Pourquoi des salariés à temps plein restent-ils inscrits à Pôle emploi ? L'opérateur public interroge les principaux intéressés depuis octobre dans trois régions, un test qui aboutira à désinscrire ou changer de catégorie ceux qui ne cherchent pas activement un autre emploi.
Cette question est suivie de près par le gouvernement, qui a confié en juin à l'Inspection générale des affaires sociales (Igas) une enquête sur la hausse des demandeurs d'emploi qui exercent une activité. L'opération de Pôle emploi est détaillée dans un mail adressé par la direction régionale de Rhône-Alpes aux agences de la région, dont l'AFP a obtenu copie. Les régions Aquitaine et Midi-Pyrénées participent aussi au test.
Selon le document, l'opération cible une population très précise: les demandeurs d'emploi travaillant à temps plein "depuis au moins trois mois", inscrits "en catégorie C", "non indemnisés", hors intermittents du spectacle et assistantes maternelles. Soit "11.850 demandeurs d'emploi" en Rhône-Alpes. "La direction générale (de Pôle emploi) nous demande de mener un test sur ces populations afin de leur proposer une cessation d'inscription ou un transfert" de la catégorie C à la catégorie E, écrit la direction régionale.
Les demandeurs d'emploi inscrits en catégorie C exercent un activité longue (plus de 78 heures) mais doivent continuer à chercher activement un emploi. Or, selon la direction régionale, les personnes concernées par le test ne sont pas "immédiatement disponibles car exerçant une activité +pérenne+". La catégorie E, en revanche, correspond à des personnes en emploi dispensées de recherche. "Ces demandeurs d'emploi n'ont aucun intérêt à rester inscrits" en catégorie C, selon Pôle emploi, "dans la mesure où ils ne peuvent prétendre ni à des droits à allocations, ni à des aides", et "ne font l'objet d'aucun suivi, et d'aucun accompagnement".

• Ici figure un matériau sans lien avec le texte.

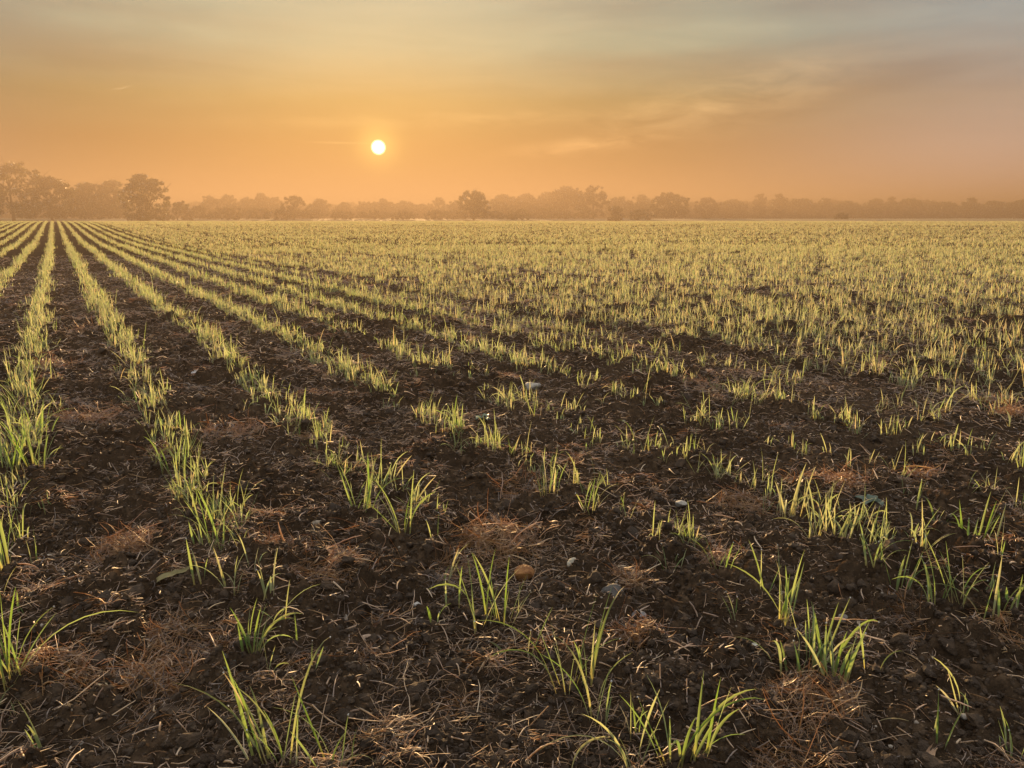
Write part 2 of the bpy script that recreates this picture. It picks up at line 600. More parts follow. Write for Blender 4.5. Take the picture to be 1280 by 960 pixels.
def build_residue():
    """flat, broken mats of brown residue, half trodden into the soil"""
    rng = np.random.default_rng(21)
    nc = 720
    cx, cy = wedge_points(nc, 0.8, 11.0, rng, 56, 0.75)
    left = smooth((0.75 - cx / cy) / 1.2)
    m = rng.random(nc) < 0.35 + 0.65 * left
    cx, cy = cx[m], cy[m]
    cnt = rng.integers(40, 170, len(cx))
    i = np.repeat(np.arange(len(cx)), cnt)
    n = len(i)
    R = np.exp(rng.normal(math.log(.055), .45, len(cx))) * (0.7 + .13 * np.hypot(cx, cy))
    st, ax = rng.uniform(.35, .9, len(cx)), rng.uniform(0, PI, len(cx))
    px, py = rng.normal(0, .6, n) * R[i], rng.normal(0, .6, n) * R[i] * st[i]
    x = cx[i] + px * np.cos(ax[i]) - py * np.sin(ax[i])
    y = cy[i] + px * np.sin(ax[i]) + py * np.cos(ax[i])
    d = np.hypot(x, y)
    ln = np.clip(np.exp(rng.normal(math.log(.026), .5, n)), .008, .09) * (.8 + .1 * d)
    rad = np.clip(np.exp(rng.normal(math.log(.00055), .45, n)), .0003, .0018) * (.8 + .16 * d)
    tint = np.clip(rng.normal(.45, .24, n) + rng.normal(0, .13, len(cx))[i], 0, 1)
    V, Q, C = lying_fibres(x, y, ln, rad, tint, rng, np.abs(rng.normal(.008, .007, n)), 4, .5, z_full)
    tag(mesh_np("dead_grass_litter", V, quads=Q, col=C, mats=[M_DEAD]), kind="stuff")


build_residue()


def grass_clump(px, py, wpx, hpx, label, tone=0.5, n=None):
    """a matted clump of dead grass; wpx and hpx are its size in the photograph"""
    rng = np.random.default_rng(int(px * 7 + py * 13))
    c, dep = at(px, py)
    R = wpx * dep / F_PX * 0.5
    H = hpx * dep / F_PX
    n = n or int(np.clip(640 * (wpx / 90) ** 1.2, 200, 1400))
    ang = rng.uniform(0, 2 * PI, n)
    rr = R * np.sqrt(rng.random(n)) * (0.40 + 0.95 * vnoise(np.cos(ang) * 1.7 + px, np.sin(ang) * 1.7, 5))
    x, y = rr * np.cos(ang), rr * np.sin(ang) * 0.8
    hh = H * .62 * np.clip(1 - (rr / R) ** 2, 0, 1) * (0.3 + 0.9 * vnoise(x / (R * .35) + px, y / (R * .35), 3))
    zl = z_low(c[0] + x, c[1] + y) - c[2]
    ln = np.clip(np.exp(rng.normal(math.log(0.038), 0.45, n)), 0.014, 0.11) * (0.75 + 0.15 * dep)
    segs = 5
    t = np.linspace(0, 1, segs + 1)
    az = rng.uniform(0, 2 * PI, n)
    a = az[:, None] + rng.normal(0, 0.6, n)[:, None] * t[None] + rng.normal(0, 0.35, n)[:, None] * np.sin(5 * t)[None]
    el = rng.normal(0.10, 0.38, n)[:, None] + rng.normal(-0.5, 0.7, n)[:, None] * t[None]
    st = ln[:, None] / segs
    Xp = x[:, None] + np.cumsum(np.cos(a) * np.cos(el) * st, 1) - np.cos(az)[:, None] * ln[:, None] * 0.4
    Yp = y[:, None] + np.cumsum(np.sin(a) * np.cos(el) * st, 1) - np.sin(az)[:, None] * ln[:, None] * 0.4
    Zp = (zl + hh * rng.random(n) ** 0.6)[:, None] + np.cumsum(np.sin(el) * st, 1)
    zg = z_low(c[0] + Xp, c[1] + Yp) - c[2]
    Zp = np.maximum(Zp, zg + 0.001)
    P = np.stack([Xp, Yp, Zp], -1)
    rad = np.clip(np.exp(rng.normal(math.log(0.00055), 0.35, n)), 0.0003, 0.0013) * (0.75 + 0.2 * dep)
    rad = np.where(np.arange(n) % 9 == 0, rad * 2.0, rad)
    rad = rad[:, None] * np.interp(t, [0, 0.7, 1], [1, 0.9, 0.4])[None]
    tint = np.clip(rng.normal(tone, 0.22, n) + (hh / max(H, 1e-4) - 0.4) * 0.25, 0, 1)
    V, Q, C = tubes(P, rad, tint)
    o = mesh_np("dry_grass_clump", V, quads=Q, col=C, mats=[M_DEAD])
    o.location = c
    tag(o, label, "dry grass clump", "clumps of dead grass on the soil")
    return o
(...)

Un sujet éminemment sensible
De son côté, Recours Radiation, une association de chômeurs, dénonce des "grandes manœuvres pour faire baisser les chiffres du chômage". Son argument: en passant en catégorie E, les demandeurs d'emploi sortent des radars des médias, qui se concentrent chaque mois sur les seules catégories A (sans activité), B (activité courte) et C. Faux, répond Pôle emploi, interrogé par l'AFP: "Si telle était notre intention, on aurait appliqué la règle de manière bête et méchante, en transférant d'office les demandeurs d'emploi." Et selon l'opérateur, au final, "l'écrasante majorité des gens concernés par le test vont probablement rester en catégorie C". Pour cause, "ce n'est pas Pôle emploi qui prendra la décision, mais c'est la déclaration du demandeur d'emploi" qui sera déterminante, assure-t-il. Par exemple, les salariés qui continuent de chercher parce qu'ils ont accepté un job alimentaire ou qu'ils ont peur que leur entreprise ferme, "ne changeront pas de catégorie".
Alors pourquoi un tel test ? Il s'agit d'une simple mesure de "bonne gestion", assure l'opérateur. "L'objectif est de connaître la situation réelle de ces demandeurs d'emploi, avec qui on a extrêmement peu de contacts, pour savoir plus précisément combien de personnes pourront avoir besoin de nos services demain, et adapter notre offre en conséquence", selon Pôle emploi. Les statistiques de Pôle emploi sont un sujet éminemment sensible politiquement, d'autant que le président François Hollande conditionne sa candidature en 2017 à une baisse "crédible" du chômage en 2016.
Fin juin, déjà, François Rebsamen, alors ministre du Travail, avait demandé à l'Igas d'enquêter sur la "hausse atypique, presque incompréhensible", des demandeurs d'emploi en activité. Myriam El Khomri, qui lui a succédé, faisait le même constat vendredi lors d'une audition à l'Assemblée nationale: "Est-ce que vous savez que 38% de la catégorie C, c'est-à-dire près de 450.000 personnes, ont une activité à temps plein ? La réalité, c'est celle-ci." Une "réalité" qui ne fait pas les affaires du gouvernement. Alors que le chômage a enfin baissé en septembre (-0,7% en métropole), le nombre de demandeurs d'emploi exerçant une activité, lui, continue de monter en flèche (+1,4%). Sur un an, la hausse atteint 11,4%.